UN report warns of catastrophic loss of permafrost

The United Nations Environment Program (UNEP) released a report early Tuesday morning that recommended the Intergovernmental Panel on Climate Change (IPCC) address the impact of warming permafrost and the large volume of methane and carbon dioxide that will be emitted from the ground if permafrost continues to melt. The report argues that these additional emissions should be considered in any international negotiation of emissions targets and discussion of climate change policy.

The UNEP report, called “Policy Implications of Warming Permafrost,” recommended that the IPCC commission a special report to address the impact of permafrost emissions. It also urged the panel to create a separate, national permafrost-monitoring network, in order to standardize and expand the monitoring of these emissions. That network would include countries such as the United States, Russia, Canada, and China, which have some of the largest areas of permafrost.

The UN has warned that 85% of permafrost may be lost. Photo credit: NASA.

Massive amounts of greenhouse gases trapped below thawing permafrost will likely seep into the air over the next several decades,  accelerating and amplifying global warming, scientists warn.

“The infrastructure we have now is not adequate to monitor future changes in permafrost,” said lead author Kevin Schaefer, a research scientist at the National Snow and Ice Data Center (NSIDC) in a press release. “We need to greatly expand our current networks to monitor permafrost, which requires direct investment of money and resources by individual countries.”

Permafrost is the soil in high latitudes that stays frozen year-round. It occupies nearly 24 percent of the land in the Northern Hemisphere. In order to qualify as permafrost, the soil temperature must remain below 32°F for at least two years, but there are thick seams of permafrost that have remained solid for thousands of years.

While a few inches of topsoil tends to thaw in the summer (even in arctic regions), the UNEP report estimated that a global temperature increase of 5.4°F would lead to a 10.8°F increase in temperature in the Arctic, which would result in a loss of up to 85 percent of surface-level permafrost. A loss of that scale would have severe ecological and economic impacts. Those range from the increased frequency of rockslides, to the destruction of infrastructure built on the once-solid ground.

This melting permafrost would also release a large quantity of heat-trapping gases, such as methane and carbon dioxide, and lead to an acceleration of the greenhouse effect.

Permafrost contains an enormous amount of organic matter that has accumulated over thousands of years without being able to decompose. If the permafrost were to thaw, that matter would decay and much of it would be released into the atmosphere in the form of carbon dioxide and methane.

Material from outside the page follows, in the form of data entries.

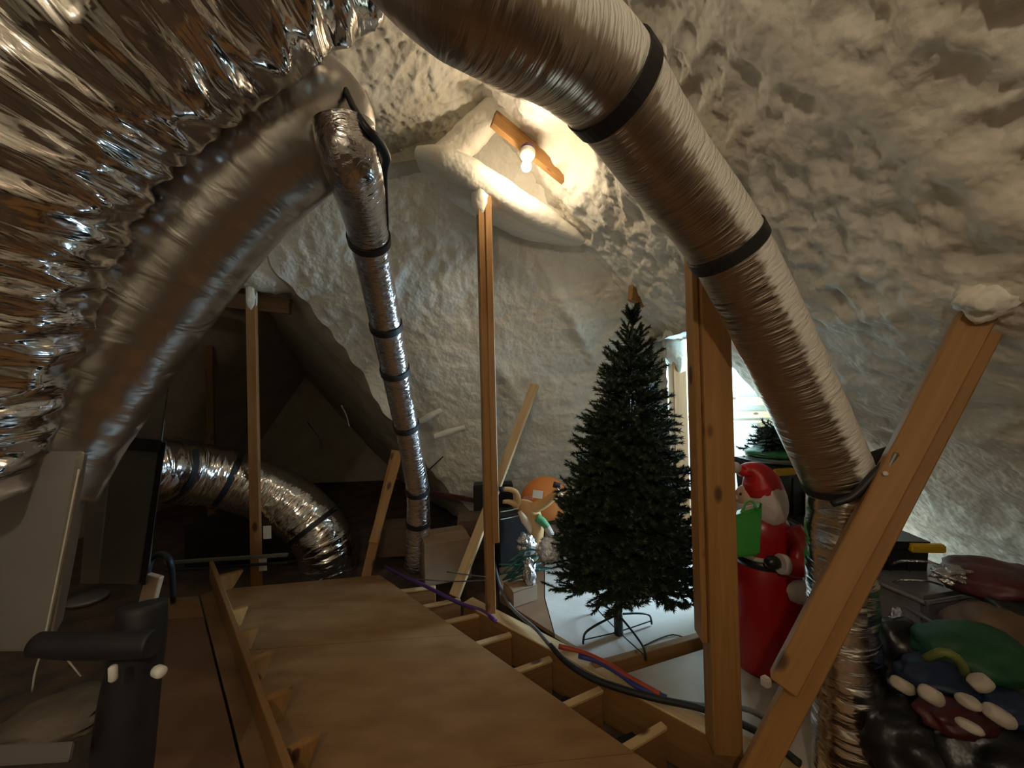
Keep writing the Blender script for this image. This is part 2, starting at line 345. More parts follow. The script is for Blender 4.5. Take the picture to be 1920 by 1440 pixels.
def blob(name, c, size, m, parent=None, sub=3, amp=0.12, freq=2.2, seed=0.0, yaw=0.0, tilt=0.0, fine=0.0, flat=0.0):
    bm = bmesh.new(); bmesh.ops.create_icosphere(bm, subdivisions=sub, radius=1.0)
    for v in bm.verts:
        k = 1 + amp*noise.noise(v.co*freq+V((seed, seed*1.3, 0))) + fine*noise.noise(v.co*freq*4+V((seed, 0, 5)))
        q = v.co*k
        if flat and q.z < -flat: q.z = -flat
        v.co = V((q.x*size[0], q.y*size[1], q.z*size[2]))
    me = bpy.data.meshes.new(name); bm.to_mesh(me); bm.free()
    o = link(name, me, m, None, True)
    return place(o, Matrix.Translation(V(c)) @ Matrix.Rotation(yaw, 4, 'Z') @ Matrix.Rotation(tilt, 4, 'Y'), parent)
def lathe(name, c, prof, m, parent=None, n=32, sx=1.0, sy=1.0, axis=None, yaw=0.0):
    """profile [(r,z)] about the vertical through c (or about axis)"""
    vs, fs = [], []
    for (r, z) in prof:
        for k in range(n):
            a = 2*math.pi*k/n; vs.append((r*math.cos(a)*sx, r*math.sin(a)*sy, z))
    for i in range(len(prof)-1):
        for k in range(n):
            k2 = (k+1) % n; fs.append((i*n+k, i*n+k2, (i+1)*n+k2, (i+1)*n+k))
    fs.append(tuple(range(n-1, -1, -1))); fs.append(tuple((len(prof)-1)*n+k for k in range(n)))
    me = bpy.data.meshes.new(name); me.from_pydata(vs, [], fs); me.update()
    o = link(name, me, m, None, True)
    Mw = Matrix.Translation(V(c)) @ Matrix.Rotation(yaw, 4, 'Z')
    if axis is not None:
        Mw = frame_mat(V((0, 0, 0)), V(axis)); Mw.translation = V(c)
    return place(o, Mw, parent)

# ------------------------------------------------------------------ roof geometry
PK = V((-0.12, 3.0, 3.80))
KA = (4.72-PK.y)/PK.z                      # far hip plane: Y = 4.72 - KA*z
def yA(z): return 4.72 - KA*z
def on_A(px, py):
    d = ray(px, py); t = (4.72 - KA*CAM.z)/(d.y + KA*d.z); return CAM + d*t
SB, SC = 0.27, 1.05
def zB(x): return PK.z - SB*abs(x-PK.x) if x < PK.x else PK.z
def zC(x): return PK.z - SC*(x-PK.x)
def on_C(px, py):
    d = ray(px, py); t = (PK.z + SC*PK.x - CAM.z)/(d.z + SC*d.x); return CAM + d*t
V0, V1 = on_A(455, 425), on_A(888, 985)
def in_dormer(p): return 1.45 < p.x < 3.7 and 3.10 < p.y < 5.6 and p.z < 2.02
def popcorn(p, a_big, a_mid, a_small):
    h = a_big*noise.noise(p*1.3) + a_mid*(0.45-abs(noise.noise(p*6.5+V((3, 1, 7))))*1.6)
    q = p*17
    h += a_small*(0.5-abs(noise.noise(q))*1.7) + a_small*0.5*noise.noise(q*2.1)
    return h
def grid_surface(name, nu, nv, pos, nrm, disp, keep, m, extra=None):
    vs = []; ok = []
    for j in range(nv+1):
        for i in range(nu+1):
            p = pos(i/nu, j/nv); ok.append(keep(p)); vs.append(p + nrm*disp(p) + (extra(p) if extra else V((0, 0, 0))) if ok[-1] else p)
    fs = []
    for j in range(nv):
        for i in range(nu):
            a = j*(nu+1)+i; q = (a, a+1, a+nu+2, a+nu+1)
            if all(ok[k] for k in q): fs.append(q)
    o = mesh(name, vs, fs, m, None, True)
    bm = bmesh.new(); bm.from_mesh(o.data); bmesh.ops.delete(bm, geom=[v for v in bm.verts if not v.link_faces], context='VERTS'); bm.to_mesh(o.data); bm.free()
    return tag(o, kind='structure')
def seg_dist(p, a, b):
    ab = b-a; t = max(0, min(1, (p-a).dot(ab)/ab.dot(ab))); return (p-a-ab*t).length, t
RIDGES = [(on_A(985, 440), on_A(1150, 740), 0.05, 0.06), (on_A(770, 470), on_A(700, 620), 0.05, 0.05), (on_A(900, 640), on_A(1010, 800), 0.03, 0.06)]
def disp_A(p):
    k = 1.0 if p.z > 2.2 else 0.85
    right = max(0, min(1, (p.x-0.1)/0.5))
    h = popcorn(p, 0.05, 0.024*k*(0.75+0.25*right), 0.015*k*(0.65+0.5*right))
    for a, b, amp, wd in RIDGES:
        d, t = seg_dist(p, a, b); h += amp*math.exp(-(d/wd)**2)*math.sin(math.pi*max(0.06, t))
    h += 0.012*noise.noise(V((p.x*1.5, p.y*3, p.z*7)))
    return h
NA = V((0, -1, -KA)).normalized()
def valley_x(z):
    t = (z-V1.z)/(V0.z-V1.z); return V1.x + (V0.x-V1.x)*t
DW = V((-0.62, 1.0, 0.0))
nD = (V0-V1).cross(DW).normalized()
if nD.dot(CAM-V1) < 0: nD = -nD
BIS = (NA+nD).normalized(); VL = (V0-V1).normalized()
def crease(p):
    q = V1 + VL*(p-V1).dot(VL); d = (p-q).length
    return BIS*((0.09*noise.noise(q*2.3) + 0.045*noise.noise(q*7+V((4, 0, 0))) - 0.02)*math.exp(-(d/0.28)**2))
def fadeV(p):
    q = V1 + VL*(p-V1).dot(VL); return min(1, (p-q).length/0.12)
def posA(u, v):
    z = -0.1+4.0*v; x0 = valley_x(z); p = V((x0+(3.9-x0)*u, yA(z), z)); return p
grid_surface('wall_far', 280, 250, posA, NA, lambda p: disp_A(p)*fadeV(p), lambda p: not in_dormer(p), M['foam'], crease)
NB = V((-SB, 0, -1)).normalized()
grid_surface('ceiling_left', 230, 420, lambda u, v: V((PK.x+0.05-3.6*u, -2.2+6.6*v, zB(PK.x-3.6*u))), NB,
             lambda p: popcorn(p, 0.07, 0.030, 0.026), lambda p: True, M['foam'])
B0, B1 = on_C(1400, 20), on_C(1940, 380)
DENT = on_C(1062, 285)
def disp_C(p):
    k = 0.35+0.65*max(0, min(1, (p.z-1.75)/0.5))
    d, t = seg_dist(p, B0, B1); band = math.exp(-(d/0.085)**2)
    h = popcorn(p, 0.07, 0.042*k*(1-band), 0.016*k*(1-0.9*band)) + 0.05*band
    h -= 0.26*math.exp(-((p-DENT).length/0.24)**2)
    h += 0.018*noise.noise(V((p.x*9, p.y*1.3, p.z*9)))
    return h
NC = V((-SC, 0, -1)).normalized()
grid_surface('wall_right', 320, 380, lambda u, v: V((PK.x-0.05+3.75*u, -2.2+6.6*v, zC(PK.x+3.75*u))), NC, disp_C,
             lambda p: not in_dormer(p), M['foam'])
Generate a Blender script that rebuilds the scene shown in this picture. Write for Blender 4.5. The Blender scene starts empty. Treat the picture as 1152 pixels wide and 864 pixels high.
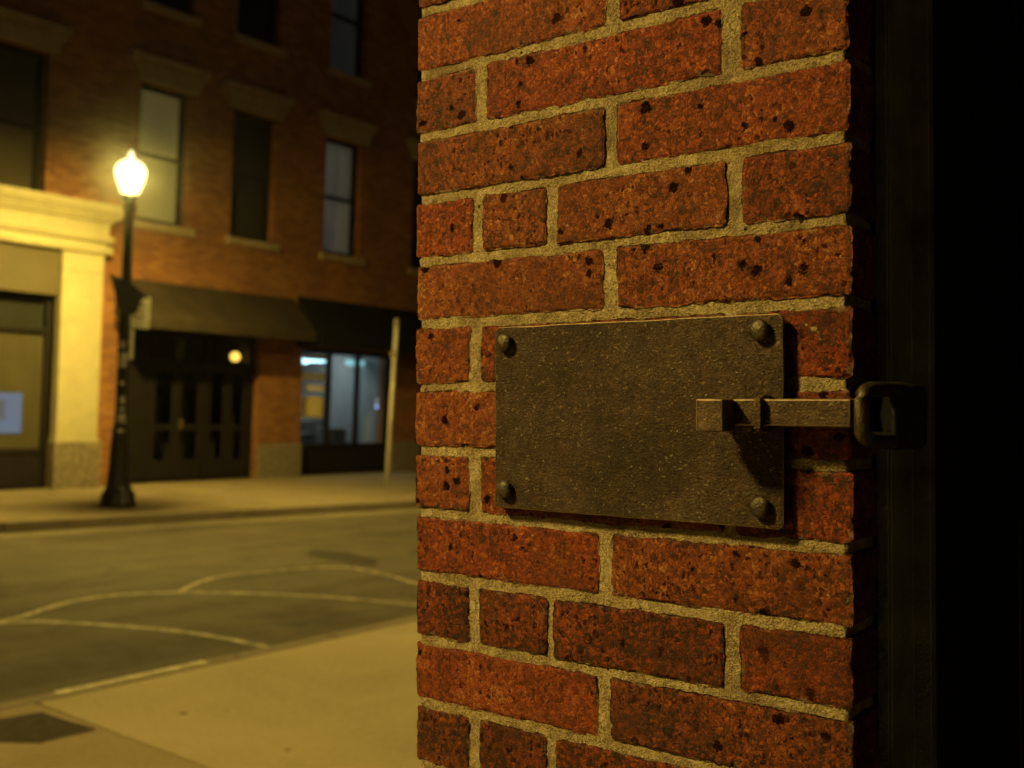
import bpy, math, random
from mathutils import Vector, Matrix, noise
from math import sin, cos, pi, radians, sqrt, hypot
random.seed(7)
S = bpy.context.scene
COL = S.collection
H = 1.6                                    # eye height

# ------------------------------------------------------------------ camera frame
a, p, rl = radians(37.0), radians(0.76), radians(2.0)
F = Vector((cos(a)*cos(p), sin(a)*cos(p), sin(p)))
R0 = Vector((sin(a), -cos(a), 0)); U0 = R0.cross(F)
RR = R0*cos(rl) + U0*sin(rl); UU = U0*cos(rl) - R0*sin(rl)
C0 = Vector((0, 0, H))
cam = bpy.data.cameras.new('camera'); co = bpy.data.objects.new('camera', cam); COL.objects.link(co)
M = Matrix((RR, UU, -F)).transposed().to_4x4(); M.translation = C0
co.matrix_world = M
cam.sensor_width = 36; cam.lens = 37.5; cam.clip_start = 0.02; cam.clip_end = 500
cam.dof.use_dof = True; cam.dof.focus_distance = 0.985; cam.dof.aperture_fstop = 6.0
S.camera = co
# the old pier is about two degrees out of plumb with the street
LEAN = Matrix.Translation(C0) @ Matrix.Rotation(-rl, 4, F) @ Matrix.Translation(-C0)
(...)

UNEP estimated thawing permafrost could emit 43-to-135 gigatons of CO2 equivalent by 2100 and 246-to-415 gigatons of CO2 equivalent by 2200. While uncertainties are high, emitting that much CO2 that quickly would be “irreversible, on human time scales,” according to the report. Another study from earlier this year estimated that the emissions from melting permafrost alone could raise temperatures by as much as .5°F by 2100, and up to 3°F by 2300.

“The release of carbon dioxide and methane from warming permafrost is irreversible: once the organic matter thaws and decays away, there is no way to put it back into the permafrost,” Schaefer said.

The next IPCC report, which will include climate projections, is due in 2014. Because some of the international negotiations are based on those projections, at issue is whether they properly account for how warming may accelerate and lead to more warming by releasing trapped greenhouse gases in permafrost.

“Permafrost emissions could ultimately account for up to 39 percent of total emissions,” Schaefer said.  “This must be factored in to treaty negotiations expected to replace the Kyoto Protocol.”

Representatives from the countries that are parties to the 1992 UN Framework Convention on Climate Change are meeting this week in Doha, Qatar, to negotiate the terms of an extension of the Kyoto treaty, which expires at the end of this year.